The Norwegian Festival of Literature 2019 is now history, but luckily we have a handful of the program posts from the Lillehammer house of literature and the festival tent at Stortorget on tape.

Videos will be released during the summer and autumn at our YouTube-channel. Posts in English / French will as well be posted below.

In Gunnhild Øyehaug‘s new novel Presens Maskin we experience a dual universe, two different timelines that are created by a mistake in a Swedish poetry collection in the late 1990s. Using simple, laconic form she presents what is essentially a nightmare scenario – a lost child, a lost life, and characters who do not know what has happened. Gunnhild Øyehaug meets John Freeman for conversation about time, space and what is possible in the novel.

Secret, Magical Fantastic: Jessica Townsend‘s debut book Nevermoor quickly became popular with anyone who likes a good fantasy novel. It is the story of a cursed girl, Morrigan Crow, who is transported by a mysterious man named Jupiter Nord to the magical city of Nevermoor. This book is a wonderful adventure that has been compared to, amongst others, Harry Potter. Meet the Australian writer in conversation with Bobbie Peers, the author of the popular series about the cryptographer William Wenton. Moderator: Heidi Sævareid.
An author in politics: When the current French president first came to power, Leïla Slimani was one of his advisers. The French media reported that she was offered the position of Minister of Culture, but refused. Through her writing, the Moroccan author has worked for women’s rights in France and in her home country. Essentially, Slimani represents for many people a new generation of intellectuals in the Francophonic world. How does she balance her political position with her own writing? And how does she look at the ‘official’ France that she represents? These are some of the questions Leïla Slimani addressed in the conversation with author, editor and critic John Freeman.
Johan vs. John: Author Johan Harstad and editor and literary critic John Freeman in conversation.

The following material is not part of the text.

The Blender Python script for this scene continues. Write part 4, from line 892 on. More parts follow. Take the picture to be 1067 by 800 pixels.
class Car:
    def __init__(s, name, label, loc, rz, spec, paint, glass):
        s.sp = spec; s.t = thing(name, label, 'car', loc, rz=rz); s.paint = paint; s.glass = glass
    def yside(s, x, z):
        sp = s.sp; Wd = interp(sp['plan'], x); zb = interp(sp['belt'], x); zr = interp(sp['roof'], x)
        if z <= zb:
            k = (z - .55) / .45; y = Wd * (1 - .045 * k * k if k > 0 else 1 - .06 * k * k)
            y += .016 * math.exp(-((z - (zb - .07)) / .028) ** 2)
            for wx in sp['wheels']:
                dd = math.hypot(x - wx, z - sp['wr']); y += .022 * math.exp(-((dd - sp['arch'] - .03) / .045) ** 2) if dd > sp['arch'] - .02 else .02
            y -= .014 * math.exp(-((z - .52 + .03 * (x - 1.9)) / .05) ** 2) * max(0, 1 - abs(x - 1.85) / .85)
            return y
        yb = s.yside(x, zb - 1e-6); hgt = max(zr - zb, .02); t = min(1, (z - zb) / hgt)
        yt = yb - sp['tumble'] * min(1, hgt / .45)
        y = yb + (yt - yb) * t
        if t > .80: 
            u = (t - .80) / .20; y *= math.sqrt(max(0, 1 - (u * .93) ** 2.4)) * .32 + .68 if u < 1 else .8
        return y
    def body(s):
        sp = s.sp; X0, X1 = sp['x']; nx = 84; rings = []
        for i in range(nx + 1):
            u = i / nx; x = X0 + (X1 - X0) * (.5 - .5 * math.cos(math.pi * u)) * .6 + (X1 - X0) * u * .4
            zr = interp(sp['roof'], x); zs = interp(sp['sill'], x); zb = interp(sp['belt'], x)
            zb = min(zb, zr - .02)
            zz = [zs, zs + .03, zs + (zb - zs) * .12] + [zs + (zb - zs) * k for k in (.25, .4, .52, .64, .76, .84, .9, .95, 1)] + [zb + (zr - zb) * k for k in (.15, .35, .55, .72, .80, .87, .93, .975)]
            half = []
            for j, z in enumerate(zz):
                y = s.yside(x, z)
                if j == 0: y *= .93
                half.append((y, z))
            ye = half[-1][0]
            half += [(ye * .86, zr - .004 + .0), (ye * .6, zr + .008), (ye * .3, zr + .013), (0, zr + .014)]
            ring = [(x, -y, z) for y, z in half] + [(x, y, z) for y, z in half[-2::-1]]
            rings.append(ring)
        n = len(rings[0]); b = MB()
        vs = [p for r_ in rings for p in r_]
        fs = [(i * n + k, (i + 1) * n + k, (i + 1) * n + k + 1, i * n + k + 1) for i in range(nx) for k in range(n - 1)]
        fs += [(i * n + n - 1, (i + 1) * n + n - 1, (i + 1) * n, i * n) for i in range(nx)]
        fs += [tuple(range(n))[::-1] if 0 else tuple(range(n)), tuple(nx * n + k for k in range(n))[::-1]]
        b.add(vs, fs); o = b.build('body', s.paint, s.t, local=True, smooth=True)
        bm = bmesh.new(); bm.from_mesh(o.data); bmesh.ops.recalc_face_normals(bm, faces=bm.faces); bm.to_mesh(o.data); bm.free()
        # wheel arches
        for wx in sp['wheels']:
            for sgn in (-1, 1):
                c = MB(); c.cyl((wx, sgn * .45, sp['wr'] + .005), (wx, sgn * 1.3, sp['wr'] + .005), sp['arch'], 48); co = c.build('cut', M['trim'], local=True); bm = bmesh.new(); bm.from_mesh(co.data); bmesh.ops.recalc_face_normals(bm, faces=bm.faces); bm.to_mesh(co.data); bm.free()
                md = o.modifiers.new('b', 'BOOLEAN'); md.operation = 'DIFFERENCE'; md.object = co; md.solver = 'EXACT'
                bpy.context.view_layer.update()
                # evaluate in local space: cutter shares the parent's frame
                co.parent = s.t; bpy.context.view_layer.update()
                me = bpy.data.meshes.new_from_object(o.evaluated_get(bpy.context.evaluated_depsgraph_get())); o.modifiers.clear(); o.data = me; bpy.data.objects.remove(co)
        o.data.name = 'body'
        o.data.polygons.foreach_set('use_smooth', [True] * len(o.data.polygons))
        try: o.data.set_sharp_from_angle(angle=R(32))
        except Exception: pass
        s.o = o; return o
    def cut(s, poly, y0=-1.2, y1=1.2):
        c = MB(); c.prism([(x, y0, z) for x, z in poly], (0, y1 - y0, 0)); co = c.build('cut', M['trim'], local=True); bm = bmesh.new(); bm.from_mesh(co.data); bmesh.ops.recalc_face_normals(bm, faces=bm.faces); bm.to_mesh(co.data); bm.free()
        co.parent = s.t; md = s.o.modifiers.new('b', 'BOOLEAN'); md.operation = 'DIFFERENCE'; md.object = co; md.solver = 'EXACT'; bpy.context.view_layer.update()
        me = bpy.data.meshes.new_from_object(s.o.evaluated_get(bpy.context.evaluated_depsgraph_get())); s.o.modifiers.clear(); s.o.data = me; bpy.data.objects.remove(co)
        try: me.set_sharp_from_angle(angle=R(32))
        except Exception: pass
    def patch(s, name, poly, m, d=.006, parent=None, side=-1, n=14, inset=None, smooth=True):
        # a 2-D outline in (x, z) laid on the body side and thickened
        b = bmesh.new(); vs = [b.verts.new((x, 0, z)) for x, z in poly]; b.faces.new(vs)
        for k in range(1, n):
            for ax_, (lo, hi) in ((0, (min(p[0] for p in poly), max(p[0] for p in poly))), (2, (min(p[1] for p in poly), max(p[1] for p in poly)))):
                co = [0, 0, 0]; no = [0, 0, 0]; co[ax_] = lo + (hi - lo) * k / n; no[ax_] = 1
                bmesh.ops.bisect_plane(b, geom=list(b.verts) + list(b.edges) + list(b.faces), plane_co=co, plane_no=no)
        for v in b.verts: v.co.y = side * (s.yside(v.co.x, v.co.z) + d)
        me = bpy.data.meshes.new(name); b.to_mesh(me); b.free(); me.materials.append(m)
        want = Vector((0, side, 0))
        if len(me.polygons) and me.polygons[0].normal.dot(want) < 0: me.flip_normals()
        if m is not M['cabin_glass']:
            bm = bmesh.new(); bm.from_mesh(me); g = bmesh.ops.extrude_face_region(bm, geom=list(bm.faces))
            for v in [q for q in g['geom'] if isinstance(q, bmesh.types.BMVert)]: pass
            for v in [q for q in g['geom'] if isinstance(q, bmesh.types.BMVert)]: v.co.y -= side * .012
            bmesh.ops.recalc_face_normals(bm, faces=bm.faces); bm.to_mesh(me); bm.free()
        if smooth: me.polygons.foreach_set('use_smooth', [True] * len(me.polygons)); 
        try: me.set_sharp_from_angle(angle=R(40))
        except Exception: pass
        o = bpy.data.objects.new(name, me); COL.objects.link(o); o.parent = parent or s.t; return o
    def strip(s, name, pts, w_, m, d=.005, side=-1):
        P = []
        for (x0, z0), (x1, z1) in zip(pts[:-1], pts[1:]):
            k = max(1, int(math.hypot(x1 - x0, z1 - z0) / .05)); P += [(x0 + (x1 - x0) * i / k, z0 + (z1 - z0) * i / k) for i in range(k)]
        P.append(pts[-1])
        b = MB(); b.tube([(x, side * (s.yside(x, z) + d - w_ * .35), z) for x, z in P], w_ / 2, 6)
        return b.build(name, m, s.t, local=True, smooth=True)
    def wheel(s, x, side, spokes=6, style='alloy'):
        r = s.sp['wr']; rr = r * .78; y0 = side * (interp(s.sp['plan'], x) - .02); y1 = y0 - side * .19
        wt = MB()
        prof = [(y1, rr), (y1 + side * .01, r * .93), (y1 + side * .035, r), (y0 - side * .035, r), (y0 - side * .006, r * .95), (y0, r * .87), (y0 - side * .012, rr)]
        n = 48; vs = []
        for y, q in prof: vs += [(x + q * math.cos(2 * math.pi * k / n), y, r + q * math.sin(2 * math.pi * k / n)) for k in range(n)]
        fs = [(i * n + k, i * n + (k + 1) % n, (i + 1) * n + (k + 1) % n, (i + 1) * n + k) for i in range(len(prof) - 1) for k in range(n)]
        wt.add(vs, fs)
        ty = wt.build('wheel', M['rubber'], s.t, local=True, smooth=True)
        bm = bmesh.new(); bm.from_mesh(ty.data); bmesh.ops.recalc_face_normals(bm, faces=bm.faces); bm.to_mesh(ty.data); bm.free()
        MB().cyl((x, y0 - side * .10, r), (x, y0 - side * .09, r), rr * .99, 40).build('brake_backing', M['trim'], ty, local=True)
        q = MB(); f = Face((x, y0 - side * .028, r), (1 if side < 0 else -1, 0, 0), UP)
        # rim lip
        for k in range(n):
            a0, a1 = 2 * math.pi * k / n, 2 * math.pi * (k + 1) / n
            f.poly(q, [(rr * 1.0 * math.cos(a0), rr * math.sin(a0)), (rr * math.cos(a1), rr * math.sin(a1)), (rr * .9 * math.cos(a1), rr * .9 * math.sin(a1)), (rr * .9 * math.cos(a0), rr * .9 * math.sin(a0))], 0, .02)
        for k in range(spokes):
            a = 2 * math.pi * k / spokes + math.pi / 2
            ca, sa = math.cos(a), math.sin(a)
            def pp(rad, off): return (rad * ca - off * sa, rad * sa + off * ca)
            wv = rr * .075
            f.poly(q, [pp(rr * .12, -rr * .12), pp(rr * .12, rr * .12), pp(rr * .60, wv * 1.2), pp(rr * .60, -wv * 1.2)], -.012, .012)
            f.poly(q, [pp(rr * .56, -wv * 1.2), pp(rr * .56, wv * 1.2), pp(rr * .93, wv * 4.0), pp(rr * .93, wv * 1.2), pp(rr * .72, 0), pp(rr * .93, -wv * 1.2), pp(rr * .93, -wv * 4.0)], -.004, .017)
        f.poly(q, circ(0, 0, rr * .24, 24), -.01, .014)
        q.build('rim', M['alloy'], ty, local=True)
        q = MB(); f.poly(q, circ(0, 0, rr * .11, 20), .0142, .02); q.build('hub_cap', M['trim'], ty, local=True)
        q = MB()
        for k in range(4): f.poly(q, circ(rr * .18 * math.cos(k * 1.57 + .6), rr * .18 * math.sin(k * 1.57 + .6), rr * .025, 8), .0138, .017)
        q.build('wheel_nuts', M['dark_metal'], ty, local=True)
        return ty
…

Novels are populated by characters, and these characters relate to their own worlds and social situations. When we talk and write about books that, in diverse ways, manage to generate identification and compassion, we often use words like depth. If you read the reviews of the two authors Alice Zeniter and Ida Hegazi Høyer, it is this notion that comes up time and again. Both authors construct literary communions that fascinate and stay with the reader. We are therefore looking forward to hearing the two authors together, with Ellen Sofie Lauritzen, in conversation about literature and relationships.